Early Wednesday morning, the mists were rising from the canal, shrouding the boats and creating an eerie atmosphere.












Today we have decided to walk along the canal from Maesbury Marsh to Llanymynech Bridge which is the border between England and Wales.

I am carrying my new rucksack in training for our walk on the Cotswold Way in April.












Gronwen Wharf is the southern limit of navigation where boats need to wind and return back up the canal.












Further along we found where the canal is actually undergoing restoration, and is begining to look like a canal.













Here the next stretch has been cleared of vegetation and is ready for further work....














...and here the canal is waiting to be cleared.  It was very exciting to see how much work has been done on the restoration, but there is still a lot more work to do!











The lime kilns at Pant would have been at the base of the inclined plane from the quarry above, the lime would have been burnt in the kilns before being transported along the Montgomery Canal for use as fertiliser on the acid soil of North Shropshire and Cheshire.







This is the northern limit of the canal restoration of the middle section just before Llanymynech, we were very excited to see the canal again.

















A little bit further up we found the bridge which marks the border between England and Wales and walked into Wales!!












On our return journey we found a field of alpacas, with all the natural shades of coat from black through to brown and then cream.  They are so pretty to look at!














Also on the towpath we found some warning notices saying that the towpath was uneven due to burrowing animals.



From the size of the burrows, they must have been pretty large burrowing animals, badgers possibly?









It was a lovely walk, very informative and interesting, 9.5 miles there and back and excellent training for next April!!

Thursday 19th October - Maesbury Marsh to Weston Arm


This morning we decided to move the boat back up the Montgomery Canal and moor up below the locks ready to go up them on Friday morning.






We had to continue along the canal through the lift bridge until we could wind at Gronwen Wharf.














On the way I met Richard on Mountbatten coming the other way, and although it doesn't look like it we didn't touch at all!!  Very impressed!







We continued on our way, but unfortunately the weather deteriorated dreadfully and the last hour was done in torrential rain.  Dave ended up soaked right through and even helping with the tying up of the boat meant that my jeans were also soaked through.  Our first real soaking of the trip so far!

We moored up at Weston Branch, an arm that went as far as Weston Lullingfields but which was closed in 1917 owing to a serious breach of the canal and never reopened.  It is a convenient mooring place before the Frankton Locks.

Friday 20th October - Weston Branch to Chirk Bank

The Frankton Locks open each day at 12 noon and are operated for 2 hours by Canal and River Trust Lock keepers.







Here we are lined up waiting for the locks to open, there was one boat in front and two boats behind us.  Four boats coming up and only one boat coming down which meant that the water levels in the pounds would become depleted.











Looking back down the locks at the other two boats making their way up behind us.












Chris, on the right of the photo, looks after these locks and can also be seen at Grindley Brook staircase locks.

He has a wonderful herb garden all the way down the locks and so long as you aren't greedy you can help yourself to any of the herbs for your cooking.  We used lovage and sage, quite delicious, thanks Chris!




Once up through the locks we turned left back onto the Llangollen Canal and headed towards Chirk Bank.






On the side of the canal we saw this boat upon blocks.  A work in progress?
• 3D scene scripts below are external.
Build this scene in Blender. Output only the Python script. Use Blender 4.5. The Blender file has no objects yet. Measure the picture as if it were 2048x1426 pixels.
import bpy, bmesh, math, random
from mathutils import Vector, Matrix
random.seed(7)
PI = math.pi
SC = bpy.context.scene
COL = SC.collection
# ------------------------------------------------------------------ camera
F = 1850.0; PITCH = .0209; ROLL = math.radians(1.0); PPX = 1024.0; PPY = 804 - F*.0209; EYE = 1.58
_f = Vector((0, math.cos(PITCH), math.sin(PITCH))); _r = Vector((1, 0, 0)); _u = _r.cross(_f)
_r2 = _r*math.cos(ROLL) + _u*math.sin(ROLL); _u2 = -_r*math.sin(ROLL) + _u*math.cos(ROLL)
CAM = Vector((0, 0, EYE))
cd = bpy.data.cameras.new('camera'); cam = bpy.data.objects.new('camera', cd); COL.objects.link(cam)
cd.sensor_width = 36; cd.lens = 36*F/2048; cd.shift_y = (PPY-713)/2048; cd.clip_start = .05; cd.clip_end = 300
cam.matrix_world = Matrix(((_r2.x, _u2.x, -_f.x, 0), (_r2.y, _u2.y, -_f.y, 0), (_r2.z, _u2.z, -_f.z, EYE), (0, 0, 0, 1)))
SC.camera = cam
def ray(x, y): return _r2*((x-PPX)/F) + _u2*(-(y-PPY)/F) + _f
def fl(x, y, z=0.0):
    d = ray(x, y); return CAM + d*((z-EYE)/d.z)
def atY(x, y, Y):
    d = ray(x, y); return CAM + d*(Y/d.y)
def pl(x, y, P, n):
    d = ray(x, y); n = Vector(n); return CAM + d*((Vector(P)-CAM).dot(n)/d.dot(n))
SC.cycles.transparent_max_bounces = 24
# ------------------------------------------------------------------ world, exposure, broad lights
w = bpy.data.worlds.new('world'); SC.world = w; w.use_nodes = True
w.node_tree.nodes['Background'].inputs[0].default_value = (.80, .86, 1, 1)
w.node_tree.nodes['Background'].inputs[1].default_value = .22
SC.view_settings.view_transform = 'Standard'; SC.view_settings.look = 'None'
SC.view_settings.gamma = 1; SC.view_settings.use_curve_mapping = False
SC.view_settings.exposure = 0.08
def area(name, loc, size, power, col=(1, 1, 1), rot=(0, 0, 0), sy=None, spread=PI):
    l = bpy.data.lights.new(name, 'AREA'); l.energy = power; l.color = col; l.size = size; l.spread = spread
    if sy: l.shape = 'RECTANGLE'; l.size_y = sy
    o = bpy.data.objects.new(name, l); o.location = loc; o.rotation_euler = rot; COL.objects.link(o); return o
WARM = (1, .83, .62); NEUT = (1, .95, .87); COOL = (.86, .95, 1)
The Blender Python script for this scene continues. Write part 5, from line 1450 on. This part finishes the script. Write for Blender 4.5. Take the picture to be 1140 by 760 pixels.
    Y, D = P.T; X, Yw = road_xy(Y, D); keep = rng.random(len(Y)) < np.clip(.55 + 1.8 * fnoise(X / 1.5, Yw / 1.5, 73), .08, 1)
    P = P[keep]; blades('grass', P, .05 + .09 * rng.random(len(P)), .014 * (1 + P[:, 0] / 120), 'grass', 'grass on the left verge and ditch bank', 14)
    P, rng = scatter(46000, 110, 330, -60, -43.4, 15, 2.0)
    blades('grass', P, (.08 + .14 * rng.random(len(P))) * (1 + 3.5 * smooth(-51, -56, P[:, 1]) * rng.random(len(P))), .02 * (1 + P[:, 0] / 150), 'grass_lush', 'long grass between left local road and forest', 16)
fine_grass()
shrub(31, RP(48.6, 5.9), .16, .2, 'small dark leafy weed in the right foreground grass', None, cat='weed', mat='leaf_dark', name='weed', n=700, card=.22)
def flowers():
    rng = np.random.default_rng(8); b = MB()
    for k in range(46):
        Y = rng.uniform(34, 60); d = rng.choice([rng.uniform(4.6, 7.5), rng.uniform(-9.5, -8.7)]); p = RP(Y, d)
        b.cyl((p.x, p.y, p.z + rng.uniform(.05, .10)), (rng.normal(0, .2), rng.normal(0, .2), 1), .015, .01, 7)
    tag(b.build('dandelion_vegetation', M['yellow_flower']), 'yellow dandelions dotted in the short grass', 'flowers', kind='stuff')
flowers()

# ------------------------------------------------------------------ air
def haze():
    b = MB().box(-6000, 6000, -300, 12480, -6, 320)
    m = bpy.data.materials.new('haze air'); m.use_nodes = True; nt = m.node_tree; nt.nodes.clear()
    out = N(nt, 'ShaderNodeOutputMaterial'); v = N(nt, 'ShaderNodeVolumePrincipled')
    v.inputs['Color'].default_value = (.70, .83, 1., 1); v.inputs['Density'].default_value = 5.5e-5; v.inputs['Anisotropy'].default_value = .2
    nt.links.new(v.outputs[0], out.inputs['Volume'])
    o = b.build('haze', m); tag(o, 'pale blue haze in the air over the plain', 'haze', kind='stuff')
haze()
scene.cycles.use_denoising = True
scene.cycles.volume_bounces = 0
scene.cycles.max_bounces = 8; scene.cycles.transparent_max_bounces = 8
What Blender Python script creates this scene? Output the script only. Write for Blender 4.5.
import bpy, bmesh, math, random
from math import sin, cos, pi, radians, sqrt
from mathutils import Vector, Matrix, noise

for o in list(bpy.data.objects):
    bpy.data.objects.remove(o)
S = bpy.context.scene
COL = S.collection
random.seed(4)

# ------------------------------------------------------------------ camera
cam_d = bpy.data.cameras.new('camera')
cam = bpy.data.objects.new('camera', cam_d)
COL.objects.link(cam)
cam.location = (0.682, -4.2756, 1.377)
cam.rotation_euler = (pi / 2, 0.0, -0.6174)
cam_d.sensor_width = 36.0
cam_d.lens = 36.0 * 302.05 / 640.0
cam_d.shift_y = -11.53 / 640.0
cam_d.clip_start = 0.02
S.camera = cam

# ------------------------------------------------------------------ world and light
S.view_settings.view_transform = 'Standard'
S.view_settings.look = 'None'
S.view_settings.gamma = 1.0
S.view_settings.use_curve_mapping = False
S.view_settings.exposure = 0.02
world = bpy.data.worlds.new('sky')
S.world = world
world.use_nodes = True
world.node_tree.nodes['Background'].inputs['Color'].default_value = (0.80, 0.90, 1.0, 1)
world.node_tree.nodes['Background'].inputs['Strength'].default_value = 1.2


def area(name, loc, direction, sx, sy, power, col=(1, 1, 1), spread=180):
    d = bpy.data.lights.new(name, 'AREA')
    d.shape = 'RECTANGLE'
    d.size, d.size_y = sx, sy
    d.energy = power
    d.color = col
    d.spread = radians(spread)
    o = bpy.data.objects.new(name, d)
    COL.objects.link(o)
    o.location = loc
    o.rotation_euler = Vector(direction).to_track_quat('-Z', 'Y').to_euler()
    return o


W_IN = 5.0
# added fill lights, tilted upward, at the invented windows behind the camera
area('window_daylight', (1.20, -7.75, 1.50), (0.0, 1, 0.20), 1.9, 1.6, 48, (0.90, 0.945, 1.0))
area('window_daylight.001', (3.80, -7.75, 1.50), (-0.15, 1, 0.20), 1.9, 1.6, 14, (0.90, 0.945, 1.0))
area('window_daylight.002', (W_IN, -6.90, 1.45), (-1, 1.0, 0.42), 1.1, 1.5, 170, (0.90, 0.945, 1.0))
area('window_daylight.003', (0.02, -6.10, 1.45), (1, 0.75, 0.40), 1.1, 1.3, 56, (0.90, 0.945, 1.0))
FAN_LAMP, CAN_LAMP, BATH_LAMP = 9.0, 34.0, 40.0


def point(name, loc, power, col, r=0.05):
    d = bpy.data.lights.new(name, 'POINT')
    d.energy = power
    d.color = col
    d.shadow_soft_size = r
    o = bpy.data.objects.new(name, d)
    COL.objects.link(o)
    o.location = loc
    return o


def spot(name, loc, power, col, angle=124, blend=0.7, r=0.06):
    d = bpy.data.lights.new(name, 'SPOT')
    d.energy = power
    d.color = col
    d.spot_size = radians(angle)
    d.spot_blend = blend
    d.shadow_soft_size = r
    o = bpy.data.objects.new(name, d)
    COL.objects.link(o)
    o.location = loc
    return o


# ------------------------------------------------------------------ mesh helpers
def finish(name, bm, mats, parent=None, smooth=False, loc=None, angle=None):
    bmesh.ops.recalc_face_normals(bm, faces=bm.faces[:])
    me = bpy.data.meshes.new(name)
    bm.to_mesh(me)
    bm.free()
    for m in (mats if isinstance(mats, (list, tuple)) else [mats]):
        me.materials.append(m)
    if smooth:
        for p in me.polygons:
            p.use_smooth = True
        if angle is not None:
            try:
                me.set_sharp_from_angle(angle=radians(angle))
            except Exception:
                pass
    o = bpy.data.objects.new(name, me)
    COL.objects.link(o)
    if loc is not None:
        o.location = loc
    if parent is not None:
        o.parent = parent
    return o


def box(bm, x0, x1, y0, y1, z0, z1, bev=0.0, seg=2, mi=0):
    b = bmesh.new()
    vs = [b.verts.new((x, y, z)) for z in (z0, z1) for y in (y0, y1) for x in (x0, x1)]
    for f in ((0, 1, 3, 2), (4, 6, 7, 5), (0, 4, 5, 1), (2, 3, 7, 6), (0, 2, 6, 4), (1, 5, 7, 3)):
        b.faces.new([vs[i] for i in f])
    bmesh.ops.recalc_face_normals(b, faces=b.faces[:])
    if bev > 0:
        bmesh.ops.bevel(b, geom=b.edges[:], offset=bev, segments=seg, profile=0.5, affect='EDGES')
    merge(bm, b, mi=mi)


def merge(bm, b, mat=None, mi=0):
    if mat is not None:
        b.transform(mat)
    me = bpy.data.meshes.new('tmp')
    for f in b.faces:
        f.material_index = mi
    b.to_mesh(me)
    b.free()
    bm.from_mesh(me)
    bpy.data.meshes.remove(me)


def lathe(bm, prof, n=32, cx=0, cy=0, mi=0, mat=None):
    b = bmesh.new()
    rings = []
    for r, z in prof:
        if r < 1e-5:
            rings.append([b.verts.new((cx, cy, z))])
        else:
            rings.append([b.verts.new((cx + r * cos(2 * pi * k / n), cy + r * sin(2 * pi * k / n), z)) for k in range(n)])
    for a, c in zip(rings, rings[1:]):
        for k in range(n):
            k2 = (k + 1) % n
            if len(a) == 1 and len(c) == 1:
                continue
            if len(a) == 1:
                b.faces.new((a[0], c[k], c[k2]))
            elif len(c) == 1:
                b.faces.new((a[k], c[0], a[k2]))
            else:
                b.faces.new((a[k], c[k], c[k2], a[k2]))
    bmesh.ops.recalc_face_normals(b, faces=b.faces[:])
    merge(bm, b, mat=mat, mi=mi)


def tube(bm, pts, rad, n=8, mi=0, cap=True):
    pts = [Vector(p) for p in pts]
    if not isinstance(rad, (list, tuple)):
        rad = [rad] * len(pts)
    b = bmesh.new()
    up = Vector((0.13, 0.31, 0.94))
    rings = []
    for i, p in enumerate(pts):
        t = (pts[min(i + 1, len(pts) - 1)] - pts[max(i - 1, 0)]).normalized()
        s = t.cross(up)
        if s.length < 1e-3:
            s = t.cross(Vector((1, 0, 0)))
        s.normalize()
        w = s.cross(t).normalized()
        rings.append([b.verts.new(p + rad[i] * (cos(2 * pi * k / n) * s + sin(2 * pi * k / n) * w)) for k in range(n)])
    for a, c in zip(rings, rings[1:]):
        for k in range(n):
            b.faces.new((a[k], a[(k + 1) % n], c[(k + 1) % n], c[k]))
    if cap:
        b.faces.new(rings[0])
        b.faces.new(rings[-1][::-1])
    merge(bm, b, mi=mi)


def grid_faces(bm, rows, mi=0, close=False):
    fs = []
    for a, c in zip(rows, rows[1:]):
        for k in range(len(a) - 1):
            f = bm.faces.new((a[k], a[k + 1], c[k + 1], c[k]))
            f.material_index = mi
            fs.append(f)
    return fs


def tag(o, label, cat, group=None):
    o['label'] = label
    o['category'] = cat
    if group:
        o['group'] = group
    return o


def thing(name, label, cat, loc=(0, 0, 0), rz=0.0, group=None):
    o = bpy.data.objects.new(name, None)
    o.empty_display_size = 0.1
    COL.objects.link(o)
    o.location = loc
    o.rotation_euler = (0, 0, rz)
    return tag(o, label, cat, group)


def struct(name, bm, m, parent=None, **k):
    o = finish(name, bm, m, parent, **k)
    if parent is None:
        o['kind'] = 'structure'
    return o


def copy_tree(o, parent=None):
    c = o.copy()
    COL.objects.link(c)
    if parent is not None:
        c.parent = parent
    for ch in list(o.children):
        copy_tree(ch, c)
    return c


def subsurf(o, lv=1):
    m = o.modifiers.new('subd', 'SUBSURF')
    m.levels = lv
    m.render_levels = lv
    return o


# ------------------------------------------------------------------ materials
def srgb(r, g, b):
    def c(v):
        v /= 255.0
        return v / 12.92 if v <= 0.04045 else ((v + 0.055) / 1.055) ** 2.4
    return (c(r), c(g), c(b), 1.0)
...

How did it get there?  How will it get back in the water?









We arrived at Chirk Bank and moored up for the next couple of days.  There is another storm, Storm Brian, forecast so we shall sit tight until it has blown over.

Saturday 21st October - Chirk Bank

We have had a lovely day cosy in the boat whilst the rain is beating down outside.  A quick sortie into the town to stock up on food - there is a wonderful butchers, bakers and greengrocers along with a Spar for groceries.  What more could you want?